**REQUIREMENT**
Please quote every line word for word.

**DATASET SECTION**

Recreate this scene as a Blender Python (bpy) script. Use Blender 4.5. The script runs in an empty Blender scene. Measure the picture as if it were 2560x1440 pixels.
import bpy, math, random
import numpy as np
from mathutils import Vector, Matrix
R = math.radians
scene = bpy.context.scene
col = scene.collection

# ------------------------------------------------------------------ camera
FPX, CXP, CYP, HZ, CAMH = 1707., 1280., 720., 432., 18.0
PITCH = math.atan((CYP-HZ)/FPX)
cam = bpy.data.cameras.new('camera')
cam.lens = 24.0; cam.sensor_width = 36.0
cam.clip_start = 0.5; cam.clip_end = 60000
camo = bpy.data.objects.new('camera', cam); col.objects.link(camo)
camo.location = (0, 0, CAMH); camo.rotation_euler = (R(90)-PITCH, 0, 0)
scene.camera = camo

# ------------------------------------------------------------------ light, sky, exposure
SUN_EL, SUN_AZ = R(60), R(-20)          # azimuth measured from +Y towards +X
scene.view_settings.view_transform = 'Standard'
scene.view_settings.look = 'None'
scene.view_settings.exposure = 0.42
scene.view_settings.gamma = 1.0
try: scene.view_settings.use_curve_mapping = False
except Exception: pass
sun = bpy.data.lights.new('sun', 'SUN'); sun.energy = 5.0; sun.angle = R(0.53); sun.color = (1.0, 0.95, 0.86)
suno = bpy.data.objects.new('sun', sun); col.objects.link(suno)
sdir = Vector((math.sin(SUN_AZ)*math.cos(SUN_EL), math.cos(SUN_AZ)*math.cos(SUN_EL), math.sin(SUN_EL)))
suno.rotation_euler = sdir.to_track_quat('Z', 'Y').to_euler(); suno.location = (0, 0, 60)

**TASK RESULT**
Recreate this scene as a Blender Python (bpy) script. Use Blender 4.5. The script runs in an empty Blender scene. Measure the picture as if it were 2560x1440 pixels.
import bpy, math, random
import numpy as np
from mathutils import Vector, Matrix
R = math.radians
scene = bpy.context.scene
col = scene.collection

# ------------------------------------------------------------------ camera
FPX, CXP, CYP, HZ, CAMH = 1707., 1280., 720., 432., 18.0
PITCH = math.atan((CYP-HZ)/FPX)
cam = bpy.data.cameras.new('camera')
cam.lens = 24.0; cam.sensor_width = 36.0
cam.clip_start = 0.5; cam.clip_end = 60000
camo = bpy.data.objects.new('camera', cam); col.objects.link(camo)
camo.location = (0, 0, CAMH); camo.rotation_euler = (R(90)-PITCH, 0, 0)
scene.camera = camo

# ------------------------------------------------------------------ light, sky, exposure
SUN_EL, SUN_AZ = R(60), R(-20)          # azimuth measured from +Y towards +X
scene.view_settings.view_transform = 'Standard'
scene.view_settings.look = 'None'
scene.view_settings.exposure = 0.42
scene.view_settings.gamma = 1.0
try: scene.view_settings.use_curve_mapping = False
except Exception: pass
sun = bpy.data.lights.new('sun', 'SUN'); sun.energy = 5.0; sun.angle = R(0.53); sun.color = (1.0, 0.95, 0.86)
suno = bpy.data.objects.new('sun', sun); col.objects.link(suno)
sdir = Vector((math.sin(SUN_AZ)*math.cos(SUN_EL), math.cos(SUN_AZ)*math.cos(SUN_EL), math.sin(SUN_EL)))
suno.rotation_euler = sdir.to_track_quat('Z', 'Y').to_euler(); suno.location = (0, 0, 60)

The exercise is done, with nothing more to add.